Tuesday, March 31, 2015

My Girlfriend Is Better Than Me and I'm OK With That




If you're reading this, you probably know that I try to be an open and honest guy.
TMI in many cases but it's how I roll.

I've had a topsy turvy battle with love so far in my life.
I've gone all in with people when I wasn't ready, when they weren't ready or when the timing wasn't right.

No one has to explain to me why they're skeptical when I find myself in a new relationship.
I get it.

I've learned many lessons. I've put my hand on the same hot burner several times thinking that the temperature and / or the pain would be different.

With anything, so far, I've found that experience is the best teacher.
Nothing has a simple answer when it comes to life goals, career goals, love goals, etc..
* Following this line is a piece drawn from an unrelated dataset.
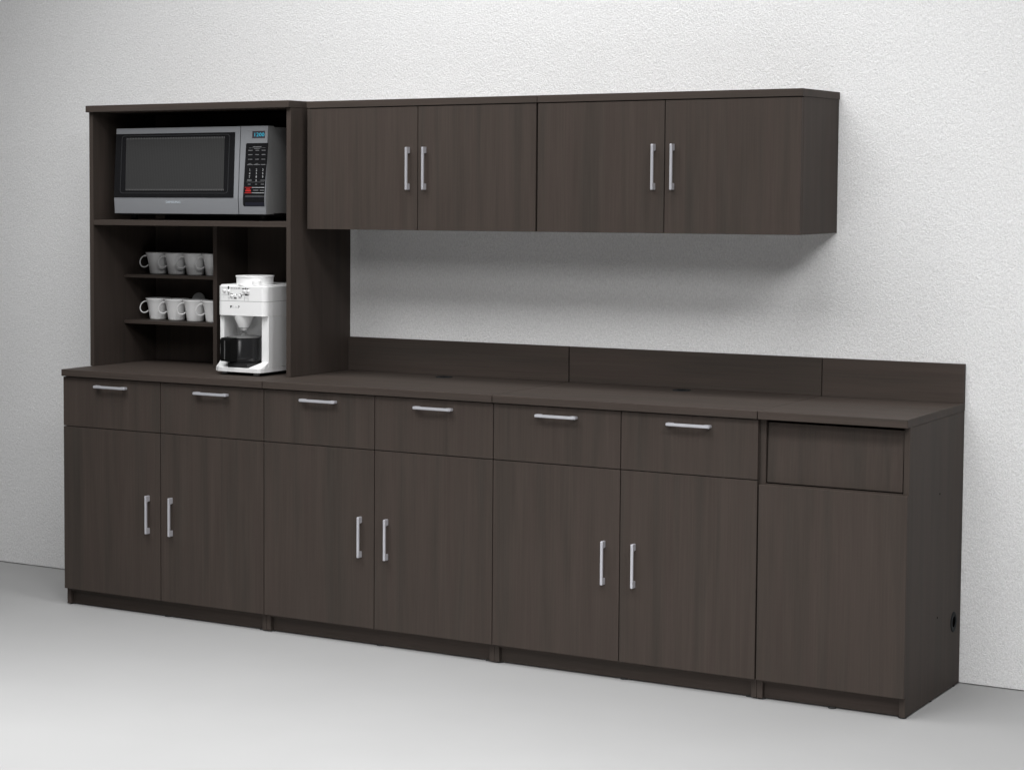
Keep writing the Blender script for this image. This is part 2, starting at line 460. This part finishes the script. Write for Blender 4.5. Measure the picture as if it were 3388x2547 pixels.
# control panel
cp = obj('control_panel', ml(slab(gx + .0017, MX1, MZ0, MZ1, .0, .004)), M_STEEL, t)
obj('gap_strip', ml(slab(gx - .0017, gx + .0017, MZ0 + .001, MZ1 - .001, -.0025, .001)), M_BLACK, t)
dsp = obj('display', ml(plate([(.7125, 1.791), (.768, 1.791), (.768, 1.765), (.7125, 1.765)], .0006, .001)), M_DISP, cp)
obj('digits', ml(text_bm('1200', .0195, .7425, 1.7712, yf, .0012, width=.043)), M_CYAN, cp)
_k = bmesh.new()
plate([(.6905, 1.747), (.6870, 1.7435), (.6815, 1.545), (.776, 1.545), (.7825, 1.747)], .0008, .003, _k)
plate([(.6815, 1.545), (.6808, 1.522), (.6850, 1.5165), (.775, 1.5165), (.776, 1.545)], .0008, .003, _k)
bmesh.ops.remove_doubles(_k, verts=_k.verts, dist=.00005)
pad = obj('keypad', ml(_k), M_GLASS, cp)
def cell(col): return (.7075, .7375, .7655)[col]
pw = bmesh.new()
for r, row in enumerate(('123', '456', '789')):
    for cidx, ch in enumerate(row): text_bm(ch, .0125, cell(cidx), 1.6455 - r * .0128, yf, .0012, bm=pw)
text_bm('0', .0125, cell(1), 1.6071, yf, .0012, bm=pw)
print_onto(pad, ml(pw), M_PRINTW)
pdm = bmesh.new()
def dash(cx, z, w, h=.0022): plate([(cx - w / 2, z + h / 2), (cx + w / 2, z + h / 2), (cx + w / 2, z - h / 2), (cx - w / 2, z - h / 2)], .0011, .0004, pdm)
dash(.7365, 1.7335, .038, .0024); dash(.7365, 1.7295, .072, .0007); dash(.7365, 1.7268, .026, .0015)
for z in (1.7205, 1.705, 1.688):
    for c_, w_ in ((0, .019), (1, .016), (2, .017)): dash(cell(c_), z, w_)
for c_, w_ in ((0, .012), (1, .011)): dash(cell(c_), 1.6722, w_, .0016)
for c_, w_ in ((0, .025), (1, .027), (2, .020)): dash(cell(c_), 1.6685, w_, .0022)
dash(cell(0), 1.6135, .019, .0017); dash(cell(0), 1.6098, .020, .0017); dash(cell(2), 1.6115, .020, .0018)
dash(.7335, 1.6048, .080, .0007)
for c_, w_ in ((0, .012), (1, .008), (2, .014)): dash(cell(c_), 1.597, w_)
dash(cell(1), 1.5752, .021, .0026); dash(cell(2) - .001, 1.5752, .018, .0026)
dash(.7335, 1.5533, .083, .0016)
print_onto(pad, ml(pdm), M_PRINTD)
pdm = bmesh.new(); dash(.7475, 1.5852, .055, .0018); dash(.7475, 1.5655, .055, .0018); print_onto(pad, ml(pdm), M_PRINTW)
pdm = bmesh.new(); dash(.7035, 1.5852, .030, .0022); dash(.7035, 1.5655, .030, .0026); dash(.7035, 1.5795, .016, .003); dash(.7035, 1.5735, .024, .0065)
print_onto(pad, ml(pdm), M_RED)
obj('door_button', ml(plate([(.689, 1.5515), (.775, 1.5515), (.775, 1.518), (.691, 1.518)], .0012, .001)), M_NAVY, cp)
for px in (MX0 + .05, MX1 - .05):
    for py in (-.31, -.09):
        bm = bmesh.new(); lathe(bm, [(0, 1.4624), (.014, 1.4624), (.016, MZ0 + .003), (0, MZ0 + .003)], px, py, 16)
        obj('foot', ml(bm), M_BLACK, t)
obj('base_plate', ml(B(MX0 + .008, MX1 - .008, YBt + .012, -.06, MZ0 - .006, MZ0 - .0005)), M_BLACK, t)

# ------------------------------------------------------------------ mugs
def make_mug(label, group):
    t = thing('mug', label, 'mug', (0, 0, 0), group)
    H = .0835
    prof = [(0, .0), (.0295, .0), (.0320, .0015), (.0330, .006), (.0352, .020), (.0382, .040), (.0420, .060), (.0466, .076), (.0502, H), (.0494, H + .0005),
            (.0478, H - .001), (.0445, .074), (.0405, .058), (.0375, .040), (.0332, .020), (.0305, .008), (0, .0065)]
    bm = bmesh.new(); lathe(bm, prof, 0, 0, 56); obj('cup', bm, M_WHITE, t)
    global TUBE_N
    d = Vector((-.83, -.56, 0)).normalized(); nrm = Vector((-d.y, d.x, 0))
    pts = []; a, b = .0195, .0222; cz = .0485; cr = .0515
    for i in range(30):
        th = D2R(60) + (2 * math.pi - D2R(108)) * i / 29
        pts.append(d * (cr - a * math.cos(th) * 1.0) + Vector((0, 0, cz + b * math.sin(th) + .004 * math.cos(th))))
    TUBE_N = nrm
    bm = bmesh.new(); tube(bm, pts, .0026, 10); obj('handle', bm, M_WHITE, t)
    TUBE_N = None
    return t
def rowpos(i): return (.0905 + i * .0998, -.100 - i * .0133)
lab_up = ['white mug at the open left end of the upper mug shelf', 'second white mug from the left on the upper mug shelf', 'third white mug from the left on the upper mug shelf',
          'white mug on the upper mug shelf, half hidden by the divider']
lab_lo = ['white mug at the open left end of the lower mug shelf', 'second white mug from the left on the lower mug shelf', 'white mug on the lower shelf with the round grey lid showing behind it',
          'white mug on the lower mug shelf, half hidden by the divider']
mug0 = None
for labs, z in ((lab_up, 1.2479), (lab_lo, 1.0683)):
    for i, lb in enumerate(labs):
        if mug0 is None: mug0 = m_ = make_mug(lb, 'white mugs on the hutch shelves')
        else: m_ = copy_tree(mug0); m_['label'] = lb
        x, y = rowpos(i); m_.location = (x, y, z)
# round lid standing behind the lower mugs
bm = bmesh.new(); disc(bm, 0, .030, .004, (0, 0, 0), '-y', 40)
lid = obj('lid', bm, plain('grey_lid', (.5, .5, .5), .6, bump=.3, bscale=300), None, (.2440, -.0385, 1.0685 + .0752))
bm = bmesh.new(); lathe(bm, [(0, 0), (.0305, 0), (.031, .003), (.030, .006), (.0285, .0035), (0, .0035)], 0, 0, 40)
bm.transform(Matrix.Rotation(D2R(80), 4, 'X'))
old = lid.data; lid.data = bpy.data.meshes.new('lid'); bm.to_mesh(lid.data); bm.free(); lid.data.materials.append(old.materials[0])
lid['label'] = 'small round grey lid standing upright behind the mugs of the lower shelf'; lid['category'] = 'lid'
# it stands on a short rest behind the mugs
bm = bmesh.new(); lathe(bm, [(0, -.0752), (.020, -.0752), (.021, -.070), (.006, -.066), (.004, -.040), (.004, -.028), (0, -.028)], 0, .001, 24)
obj('stem', bm, M_LID, lid)

# ------------------------------------------------------------------ coffee maker
CX, CY = .600, -.45
t = thing('coffee_maker', 'white filter coffee maker with round hopper on top, standing in the hutch', 'coffee maker', (.706, -.28, ZC1))
def cl(bm): bm.transform(Matrix.Translation((-.706, .28, -ZC1))); return bm
HXa, HXb, YFr, YBk = .598, .8134, -.42, -.13
def foot_poly(x0, x1, yf_, yb, r, n=7):
    pts = [(x1, yb), (x0, yb)]
    for cx, cy, a0 in ((x0 + r, yf_ + r, 180), (x1 - r, yf_ + r, 270)):
        for i in range(n + 1):
            a = D2R(a0 + 90 * i / n); pts.append((cx + r * math.cos(a), cy + r * math.sin(a)))
    return pts
def smooth_small(o, ang=35):
    for p in o.data.polygons: p.use_smooth = True
    try: o.data.set_sharp_from_angle(angle=D2R(ang))
    except Exception: pass
# head
bm = bmesh.new(); prism(bm, foot_poly(HXa, HXb, YFr, YBk, .022), 'z', 1.1175, 1.1695); head = obj('lower_head', cl(bm), M_MACH, t); smooth_small(head)
bm = bmesh.new(); prism(bm, foot_poly(HXa + .0004, HXb - .0004, YFr + .0004, YBk, .022), 'z', 1.1708, 1.2295)
bmesh.ops.bevel(bm, geom=[e for e in bm.edges if all(v.co.z > 1.229 for v in e.verts)], offset=.005, segments=3, affect='EDGES')
uh = obj('upper_head', cl(bm), M_MACH, t); smooth_small(uh)
bm = bmesh.new(); prism(bm, foot_poly(HXa + .002, HXb - .002, YFr + .0025, YBk + .002, .020), 'z', 1.1696, 1.1707); obj('seam', cl(bm), M_BLACK, t)
# columns, back
bm = bmesh.new(); box(bm, HXa, .6165, -.402, YBk, .929, 1.1174, bev=.002); obj('column', cl(bm), M_MACH, t)
bm = bmesh.new(); box(bm, .7825, HXb, -.402, YBk, .929, 1.1174, bev=.002); obj('column', cl(bm), M_MACH, t)
obj('back_wall', cl(B(.6166, .7824, -.315, YBk, .929, 1.1173)), M_MACH, t)
# base with two raised arms
bm = bmesh.new(); prism(bm, [(HXb, YBk), (HXa, YBk), (HXa, -.428), (.622, -.4475), (.640, -.4525), (.797, -.4545), (.8085, -.4475), (HXb, -.430)], 'z', .9135, .9292)
bmesh.ops.bevel(bm, geom=[e for e in bm.edges if all(v.co.z > .929 for v in e.verts)], offset=.002, segments=2, affect='EDGES')
obj('base', cl(bm), M_MACH, t)
def hull(pts):
    bm = bmesh.new(); vs = [bm.verts.new(p) for p in pts]; r = bmesh.ops.convex_hull(bm, input=vs)
    bmesh.ops.delete(bm, geom=[g for g in r['geom_interior'] if isinstance(g, bmesh.types.BMVert)], context='VERTS'); return bm
zb = .928
obj('base_arm', cl(hull([(HXa + .001, -.427, zb), (.622, -.446, zb), (.664, -.4475, zb), (.668, -.41, zb), (HXa + .001, -.38, zb), (.66, -.38, zb),
                         (HXa + .002, -.404, .9475), (.632, -.412, .9485), (.640, -.395, .9475), (HXa + .002, -.385, .9485)])), M_MACH, t)
obj('base_arm', cl(hull([(HXb - .001, -.430, zb), (.808, -.446, zb), (.752, -.4485, zb), (.750, -.41, zb), (HXb - .001, -.38, zb), (.755, -.38, zb),
                         (.783, -.424, .9430), (HXb - .001, -.404, .9475), (HXb - .001, -.385, .9485), (.782, -.400, .9475)])), M_MACH, t)
bm = bmesh.new(); prism(bm, [(.6655, -.4475), (.7505, -.4490), (.7560, -.43), (.7600, -.32), (.63, -.32), (.6600, -.42)], 'z', .929, .9448); obj('hot_plate', cl(bm), plain('black_drip_tray', (.015, .015, .015), .5, bump=.9, bscale=900), t)
for px, py in ((.6235, -.405), (.7735, -.42), (.755, -.175), (.625, -.175)):
    bm = bmesh.new(); lathe(bm, [(0, ZC1 + .0003), (.0105, ZC1 + .0003), (.0125, ZC1 + .004), (.0135, .9134), (0, .9134)], px, py, 20); obj('foot', cl(bm), plain('grey_foot', (.45, .45, .45), .5) if 'grey_foot' not in bpy.data.materials else bpy.data.materials['grey_foot'], t)
# funnel
FX, FY = .690, -.380
bm = bmesh.new(); lathe(bm, [(0, 1.1174), (.0395, 1.1174), (.0395, 1.114), (.0195, 1.0735), (.0190, 1.0722), (0, 1.0722)], FX, FY, 40); fn = obj('funnel', cl(bm), M_MACH, t); smooth_small(fn)
bm = bmesh.new(); lathe(bm, [(0.0115, 1.0722), (.0125, 1.068), (.0105, 1.0625), (.006, 1.0590), (0, 1.0578)], FX, FY, 24); obj('drip_nozzle', cl(bm), M_CHROME, fn)
# hopper
HPX, HPY = .7105, -.3375
bm = bmesh.new(); lathe(bm, [(0, 1.2294), (.0685, 1.2294), (.0690, 1.2575), (.0715, 1.2580), (.0715, 1.2612), (.0705, 1.2622), (.0640, 1.2622), (.0630, 1.2612), (0, 1.2610)], HPX, HPY, 56)
hp = obj('hopper', cl(bm), M_WHITE, t); smooth_small(hp)
bm = bmesh.new(); lathe(bm, [(0, 1.2294), (.0165, 1.2294), (.0165, 1.2445), (.0150, 1.2463), (0, 1.2463)], .7600, -.400, 32)
o = obj('dial', cl(bm), M_WHITE, t); smooth_small(o)
bm = bmesh.new(); lathe(bm, [(0, 1.2294), (.016, 1.2294), (.016, 1.2318), (0, 1.2318)], .700, -.404, 24); obj('cap', cl(bm), M_CHROME, t)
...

Experience is the best teacher until you meet the best teacher.
Many of you have been lucky enough to meet Paula.
I say 'lucky enough' because it's how I feel whenever I have the privilege of being in her company.
Whenever I get the opportunity to eat a meal across the table from her.
Whenever I have the honor to walk by her side in public.
Whenever I'm blessed with the beauty of her story as she tells it from her heart.

I wasn't looking for a teacher. I thought I knew it all.
I thought I knew what I wanted.
I thought it was a person whose essence and being and experience would be equal or somehow maybe lesser than my experience. I was almost arrogant about knowing how relationships should go even never having had a successful one. (No marriages, no kids, etc...)
Despite my failures, the 'right girl' will come along and I'll manage to somehow know her immediately based in my own life experience.  COME ON, DJB.

Then, my teacher arrived.

Man, she's a beauty. The killer thing about her is that she has so many facets of beauty that I forget to tell her how good she actually looks. The girl is stunning. But what makes her untouchable and leaps and bounds better than me is her mind. Her mind is brilliant and her actions are selfless.
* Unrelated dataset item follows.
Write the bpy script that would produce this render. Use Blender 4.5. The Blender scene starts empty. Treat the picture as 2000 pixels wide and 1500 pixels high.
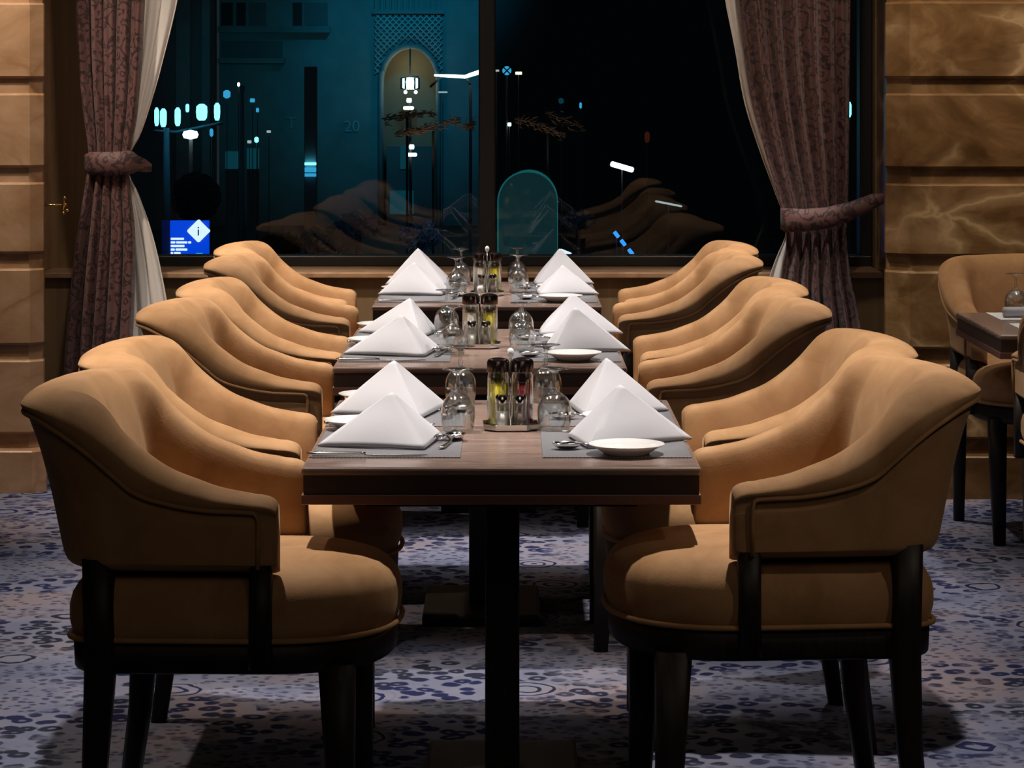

Paula has been through so much.
Instead of blaming the world or pouting or pointing the finger or giving up, she turns her experiences inside out through pursuing social work, teaching yoga, teaching fitness and now, through blogging.

Before she started blogging, my mind and my heart had opened up 100 times wider than I thought possible due to the level of thoughtful, articulate patience that she's put into telling me her story.
It's not all easy to hear. It's definitely not simple to understand. And THAT'S why it's important to listen.

In her new blog Flirting With Crazy, Paula shares her experiences to engage people who have been through the same struggles. She wants to be an ally to people who struggle with painful vulnerabilities. She wants to help people tell their stories so that they can feel empowered and feel rightfully a part of this cutthroat world. She wants people to know that there are people who understand and more importantly there are people who are willing to try to understand.

In 7 months, I've learned more from my teacher than I've learned in the past 10 relationships.
That isn't a dig at those relationships, it's a tribute to this one. I'm dumbfounded by how much I thought I knew that I absolutely didn't. For starters, I never thought I'd want a partner who was hands down better than me. Now that I have one, I don't want anything else. I don't even need anything else.